The great Netflix password crackdown has begun.

The streaming giant sent out an email Tuesday to US members who are sharing their account with people living outside their household that made clear it would begin kicking people off the service if they were using someone’s account for more than 30 days while at a different location.

For households willing to pay for an additional person to have access to their account, Netflix said it would charge an extra $7.99 per person. Otherwise, it said, it would encourage those users to sign up for an account themselves. (Netflix allows users to transfer their existing profiles to a new account to save their algorithm.)
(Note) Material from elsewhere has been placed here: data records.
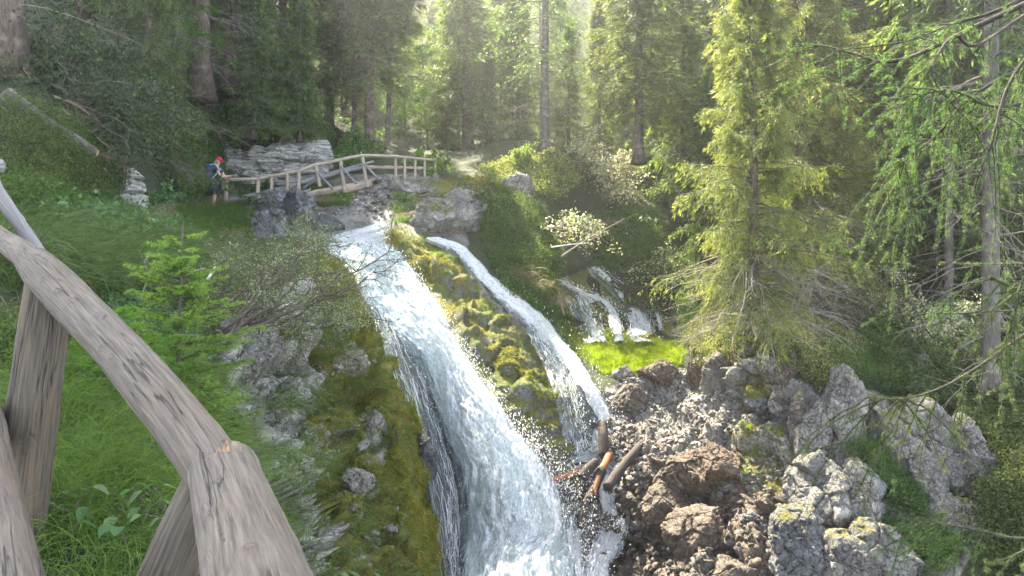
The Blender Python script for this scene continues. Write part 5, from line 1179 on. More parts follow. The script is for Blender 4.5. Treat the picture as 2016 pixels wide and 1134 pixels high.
# ------------------------------------------------------------------ young spruce beside the log, sticks and roots
def sapling(px, py, H, Rr, label, seed, dz=0.0, whorls=9, mat='sapling', bright=.6):
    b = at(px, py) + np.array([0, 0, dz]); root = tag(empty('young_spruce', b), label, 'tree'); mb = MB(); C, D, T = [], [], []
    mb.tube(curve_pts(np.zeros(3), np.array([.02, 0, 1.0]), H, 0, 12, .03), np.linspace(.018, .003, 12) * (H / 1.2), 6)
    tw = []
    for k in range(whorls):
        z = H * (.06 + .90 * k / whorls); L = Rr * (1 - .92 * z / H) ** .8 + .06
        for j in range(7):
            if rnd(1)[0] < .12: continue
            z = H * np.clip(.06 + .90 * (k + 1.1 * (rnd(1)[0] - .5)) / whorls, .04, .97); L = (Rr * (1 - .92 * z / H) ** .8 + .06) * (.65 + .6 * rnd(1)[0])
            a = 6.283 * (j + rnd(1)[0] * .6) / 7 + k; d = unit(np.array([math.cos(a), math.sin(a), .28]))
            c = curve_pts(np.array([0, 0, z]), d, L * (.75 + .4 * rnd(1)[0]), .12, 9, .06, .1); mb.tube(c, np.linspace(.005, .0018, 9), 4); tw.append((c, .5, k))
            for m in range(2, 8):
                for sd in (-1, 1):
                    td = unit(unit(c[m + 1] - c[m]) * .8 + sd * np.cross(unit(c[m + 1] - c[m]), [0, 0, 1]) * .75 + nrm(3) * .12)
                    cc = curve_pts(c[m], td, L * (.42 - .035 * m), .12, 5, .05); tw.append((cc, 1, k)); mb.tube(cc, np.linspace(.0025, .001, 5), 3)
    mb.build('trunk', M['stem'], root)
    for c, f, k in tw:
        L = np.linalg.norm(c[-1] - c[0]); n = max(int(L * 620), 14); t = rnd(n); i = np.minimum((t * (len(c) - 1)).astype(int), len(c) - 2); fr = (t * (len(c) - 1) - i)[:, None]
        p = c[i] * (1 - fr) + c[i + 1] * fr; ax = unit(c[i + 1] - c[i]); d = unit(ax * .75 + unit(nrm(n, 3) + np.array([0, 0, .35])) * .8)
        C.append(p); D.append(d); tt = mktint(n); tt[:, 1] = np.clip((t > .35) * bright + .25 * rnd(n) - .1, 0, 1) * (.35 + .65 * (k / whorls) ** .4); T.append(tt)
    C, D, T = np.vstack(C), np.vstack(D), np.vstack(T)
    leaves('needles', C, D, nrm(len(C), 3), .020 + .008 * rnd(len(C)), .0034, T, M[mat], root)
    return root
sapling(345, 800, 1.45, .62, 'bright lime green young spruce behind the fence log', 1, whorls=11)
sapling(225, 800, .75, .55, 'low dark young spruce under the fence log', 2, whorls=6, bright=.25)
sapling(395, 880, .55, .42, 'small spruce tip peeping over the log beside the joint', 3, whorls=5, bright=.5)

def stick(name, ctrl, r0, r1, mat, label, cat='branch', sides=8, twigs=0, group=None):
    c = crom(np.array(ctrl, float), 26); p = P(c[:, 0], c[:, 1], c[:, 2]); mb = MB(); mb.tube(p, np.linspace(r0, r1, 26) * (1 + .15 * fbm(p, 5, 2, 3)), sides)
    for k in range(twigs):
        i = RNG.integers(4, 25); d = unit(unit(p[i] - p[i - 1]) + nrm(3) * .8); mb.tube(curve_pts(p[i], d, (.2 + .5 * rnd(1)[0]) * 12 * r0 + .15, .2, 8, .3), np.linspace(r1 * .7, r1 * .15, 8), 4)
    V = np.vstack(mb.V); ce = p[0].copy(); mb.V = [v - ce for v in mb.V]; o = mb.build(name, mat, None, True)
    at_ = o.data.attributes.new('knot', 'FLOAT_COLOR', 'POINT'); at_.data.foreach_set('color', np.zeros(len(o.data.vertices) * 4, np.float32))
    o.location = tuple(ce); return tag(o, label, cat, group)
tr = tag(empty('fallen_trunk', P(100, 255, 13.2)), 'fallen sawn trunk with pale cut end lying on the left bank', 'log')
def tr_part(name, ctrl, rads, mat, sides=16):
    c = crom(np.c_[np.array(ctrl, float), np.array(rads)], 30); V, q, t, F = tube(P(c[:, 0], c[:, 1], c[:, 2]), c[:, 3], sides)
    o = obj(name, V, [q, t], mat, tr, True, {'flow': F}); child_fix(o, tr)
tr_part('trunk', [(10, 188, 11.7), (60, 225, 11.8), (105, 257, 12.0), (150, 280, 12.4), (184, 300.5, 12.7)], [.15, .145, .14, .115, .092], M['bark_grey'])
tr_part('cut_end', [(183.6, 300, 12.69), (185.4, 301.3, 12.68)], [.085, .083], M['cut_wood'])
stick('root', [(195, 318, 14.2), (215, 326, 14.0), (240, 335, 14.0), (252, 345, 13.95), (257, 362, 13.9)], .045, .03, M['root'], 'thick bare root bending down onto the limestone stack', 'root')
stick('root', [(195, 318, 14.2), (203, 330, 13.8), (213, 340, 13.7), (217, 350, 13.7)], .025, .014, M['palestick'], 'pale forked root hanging above the limestone stack', 'root')
stick('root', [(120, 215, 13.4), (150, 235, 13.2), (180, 262, 13.3), (215, 290, 13.5), (240, 312, 13.8)], .03, .012, M['root'], 'long dark exposed root under the beech sprays', 'root', twigs=16)
stick('root', [(105, 190, 13.6), (145, 205, 13.6), (190, 235, 13.8), (210, 262, 13.9)], .028, .010, M['root'], 'upper dark exposed root in the washed out hollow', 'root', twigs=14)
stick('root', [(140, 274, 12.5), (170, 290, 12.8), (196, 303, 13.1), (220, 312, 13.4)], .02, .008, M['root'], 'thin tangled roots below the sawn trunk', 'root', twigs=26)
stick('dead_branch', [(292, 500, 9.2), (286, 520, 9.1), (290, 545, 9.0), (280, 580, 8.9), (276, 610, 8.8)], .016, .008, M['palestick'], 'crooked bleached stick standing in the grass behind the young spruce', twigs=4)
stick('dead_branch', [(320, 570, 9.5), (345, 555, 9.6), (380, 535, 9.8), (405, 528, 10)], .010, .004, M['palestick'], 'thin grey dead branch lying across the willow', twigs=8)
stick('dead_branch', [(395, 565, 9.6), (412, 545, 9.7), (424, 525, 9.8)], .022, .016, M['palestick'], 'short thick grey stick leaning in the grass')
stick('dead_branch', [(540, 610, 12.4), (565, 600, 12.5), (590, 592, 12.6)], .03, .02, M['palestick'], 'broken grey branch lying in the moss by the willow')
stick('dead_branch', [(420, 620, 9.6), (470, 580, 9.8), (500, 540, 10.0), (520, 510, 10.2)], .022, .006, M['stem'], 'bare dark branch rising diagonally through the willow', twigs=14)
stick('dead_branch', [(425, 650, 9.3), (470, 660, 9.4), (520, 655, 9.6), (580, 630, 10.0)], .014, .005, M['dead'], 'long thin bare branch arching over the rocks to the right', twigs=10)
stick('dead_branch', [(1105, 505, 21.5), (1150, 475, 21.6), (1185, 455, 21.8), (1230, 430, 22)], .03, .010, M['dead'], 'grey bare branch in the pale shrub over the gully', twigs=8)
stick('dead_branch', [(1085, 487, 21.4), (1120, 482, 21.3), (1160, 478, 21.3)], .022, .012, M['palestick'], 'short bleached branch in front of the pale shrub')
stick('dead_branch', [(1110, 620, 20.4), (1105, 590, 20.4), (1098, 572, 20.4)], .03, .02, M['root'], 'dark leaning stick at the left of the back falls')
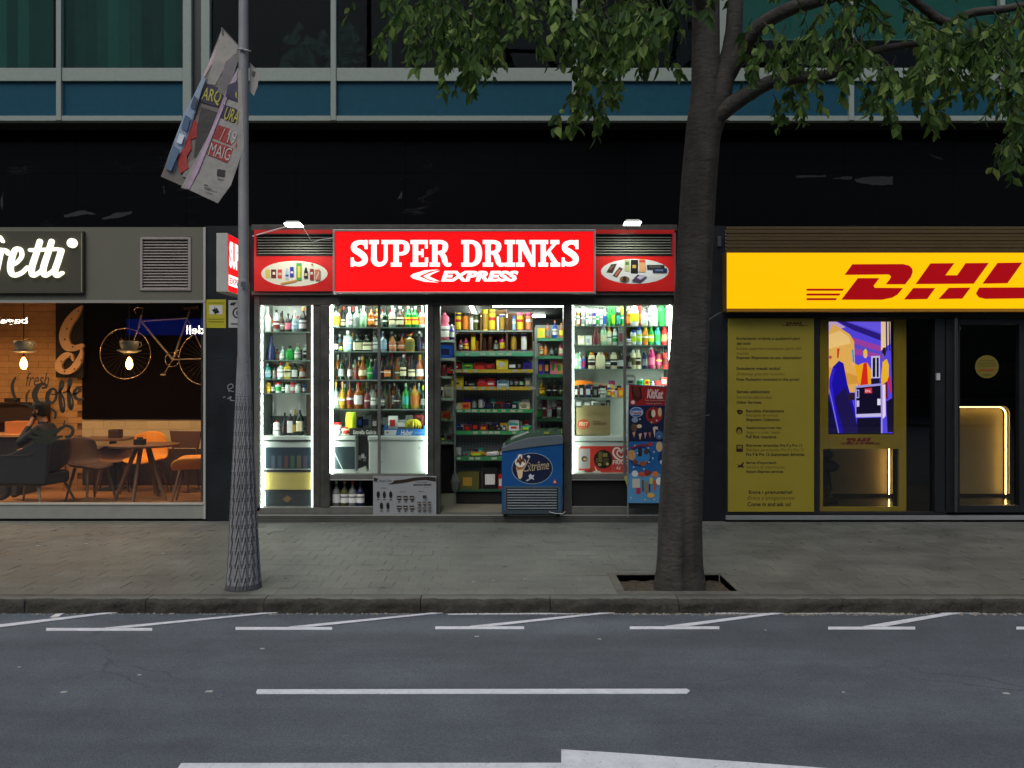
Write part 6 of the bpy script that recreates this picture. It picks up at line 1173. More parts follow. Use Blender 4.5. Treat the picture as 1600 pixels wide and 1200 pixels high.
MB().pbox(1137.5, 497.5, 1272, 799.5, -.035, .012).build('panel', mat('dull_yellow_panel', '#988b28', .5, var=.05, scale=3), yp)
yl = -.0365; dt = C('#1b1408', .6); lt_ = C('#5a4a16', .6); rt_ = C('#4a1010', .6)
logo(MB(), lambda a, b: (1222+(a-612)*.0322, 503.5+(b-204)*.035), yl, .001).build('small_logo', rt_, yp)
for s, u0, v0, u1, m in (('Enviaments urgents a qualsevol part', 1151, 526.5, 1250, dt), ('del món', 1151, 534, 1173, dt), ('Envíos urgentes a cualquier parte del', 1151, 542, 1251, lt_), ('mundo', 1151, 549.5, 1170, lt_), ('Express Shipments to any destination', 1151, 556.5, 1252, dt),
    ('Embalatge gratuït inclòs!', 1151, 573.5, 1219, dt), ('¡Embalaje gratuito incluido!', 1151, 582, 1226, lt_), ('Free Packaging included in the price!', 1151, 590.5, 1249, dt), ('Serveis addicionals:', 1151, 609.5, 1203, dt), ('Servicios adicionales:', 1151, 618, 1207, lt_), ('Other Services:', 1151, 626, 1190, dt),
    ("Recollida d'enviaments", 1166, 639.5, 1225, dt), ('Recogida de envíos', 1166, 646.5, 1215, lt_), ('Shipment Collection', 1166, 653.5, 1218, dt), ('Assegurança a tot risc', 1166, 666, 1221, dt), ('Seguro a todo riesgo', 1166, 673, 1219, lt_), ('Full Risk insurance', 1166, 680, 1213, dt),
    ('Entregues garantides Pre 9 y Pre 12', 1166, 693.5, 1254, dt), ('Entregas garantizadas Pre 9 y Pre 12', 1166, 700.5, 1256, lt_), ('Pre 9 & Pre 12 Guaranteed deliveries', 1166, 707.5, 1257, dt), ("Servei d'importació", 1166, 720.5, 1213, dt), ('Servicio de importación', 1166, 727.5, 1226, lt_), ('Import Express services', 1166, 734.5, 1224, dt),
    ("Entra i pregunta'ns!", 1170, 766, 1238, dt), ('¡Entra y pregúntanos!', 1167, 775, 1242, lt_), ('Come in and ask us!', 1168, 784.5, 1236, dt)):
    hgt = 5.0 if v0 < 760 else 6.4
    text(s, (u0, v0, u1, v0+hgt+(.8 if any(c in s for c in 'gpqyç¡') else 0)), yl, m, yp, off=.018 if m is dt else 0)
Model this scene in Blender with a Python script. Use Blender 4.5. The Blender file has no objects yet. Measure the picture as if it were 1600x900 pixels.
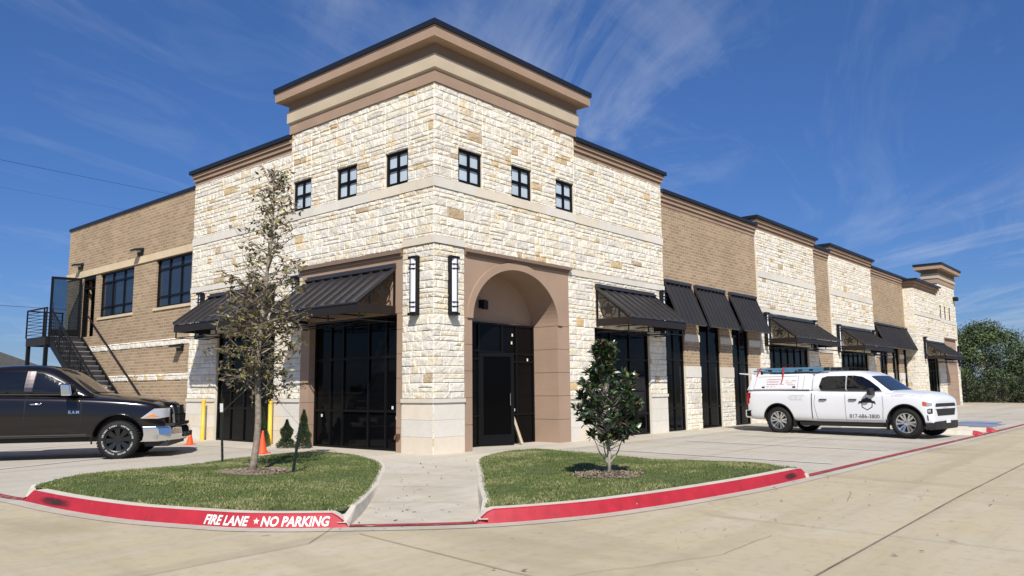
import bpy, bmesh, math, random
from mathutils import Vector, Matrix
from mathutils.bvhtree import BVHTree
R = math.radians
SC = bpy.context.scene
COL = SC.collection
random.seed(7)

# ------------------------------------------------------------------ camera
cam_d = bpy.data.cameras.new('camera'); cam = bpy.data.objects.new('camera', cam_d); COL.objects.link(cam)
cam_d.sensor_width = 36.0; cam_d.lens = 1226.308 * 36 / 1600
cam_d.clip_start = 0.1; cam_d.clip_end = 3000
_r = Vector((0.650549, -0.759398, -0.010068)); _u = Vector((-0.090491, -0.090669, 0.991761)); _f = Vector((0.754054, 0.644278, 0.127704))
M = Matrix((( _r.x, _u.x, -_f.x, -11.8708), (_r.y, _u.y, -_f.y, -12.3823), (_r.z, _u.z, -_f.z, 1.38), (0, 0, 0, 1)))
cam.matrix_world = M
SC.camera = cam

# ------------------------------------------------------------------ sun, sky, exposure
SUN_DIR = Vector((0.97, 0.97, -1.30)).normalized()      # the way the light travels
sd = bpy.data.lights.new('sun', 'SUN'); sd.energy = 5.0; sd.angle = R(0.53); sd.color = (1.0, 0.955, 0.88)
so = bpy.data.objects.new('sun', sd); COL.objects.link(so)
so.rotation_euler = SUN_DIR.to_track_quat('-Z', 'Y').to_euler(); so.location = (-30, -30, 40)
w = bpy.data.worlds.new('World'); SC.world = w; w.use_nodes = True
nt = w.node_tree; N = nt.nodes; LK = nt.links
bg = N['Background']
sky = N.new('ShaderNodeTexSky'); sky.sky_type = 'NISHITA'; sky.sun_disc = False
sky.sun_elevation = math.asin(-SUN_DIR.z); sky.sun_rotation = math.atan2(-SUN_DIR.x, -SUN_DIR.y)
sky.altitude = 200; sky.air_density = 1.0; sky.dust_density = 0.25; sky.ozone_density = 2.0
hs = N.new('ShaderNodeHueSaturation'); hs.inputs['Saturation'].default_value = 1.10; hs.inputs['Value'].default_value = 1.18
tint = N.new('ShaderNodeMixRGB'); tint.blend_type = 'MULTIPLY'; tint.inputs[0].default_value = 1; tint.inputs[2].default_value = (0.78, 0.86, 1.10, 1)
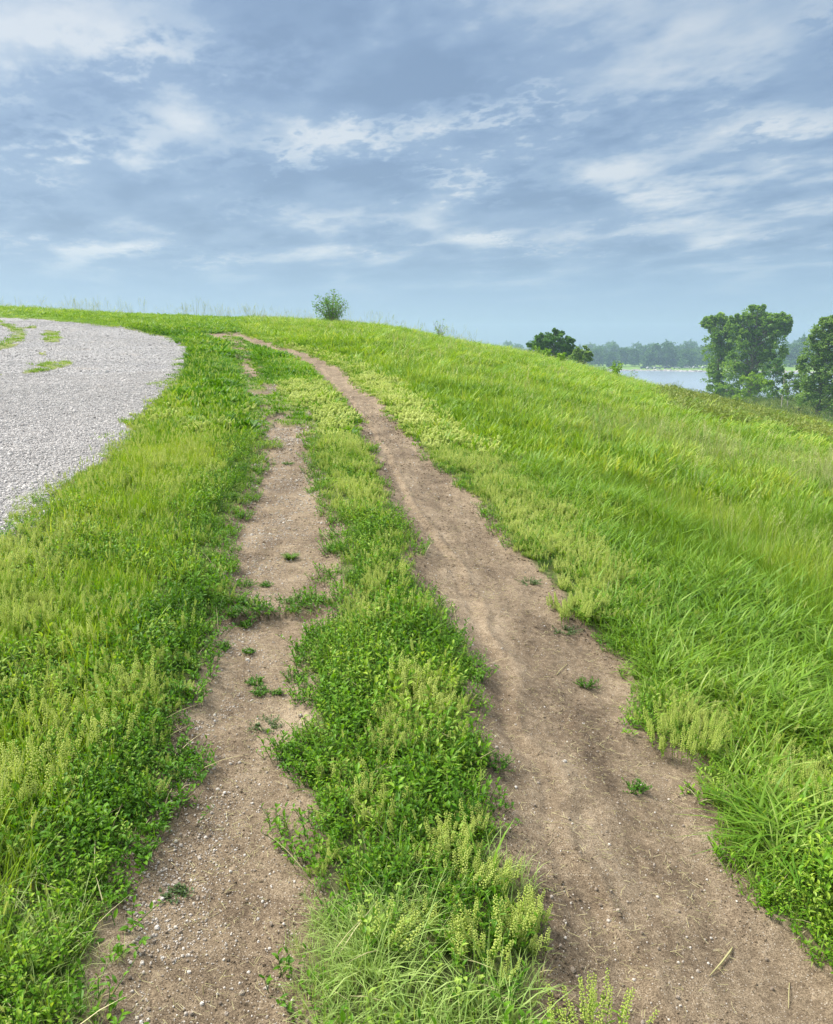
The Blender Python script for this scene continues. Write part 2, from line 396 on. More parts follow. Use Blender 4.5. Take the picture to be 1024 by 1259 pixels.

The news was not a surprise. More than a year ago, in April 2022, the company announced its first subscriber loss in 10 years, attributing the decline, in part, to shifting economic forces as well as increased competition from other streaming services. It said at the time that it would look for ways to increase revenue, including adding a cheaper ad tier and cracking down on password sharing among households. Netflix estimated that 100 million people worldwide were accessing their streaming service. But that was a different time, one when Netflix reigned as the only streaming service in town. Now consumers have a plethora of choices, from Disney+ to Warner Bros. Discovery’s newly launched Max to Peacock and Paramount+ and many others. And Netflix’s efforts to generate more revenue per subscriber come as many consumers are feeling the economic strain from inflation.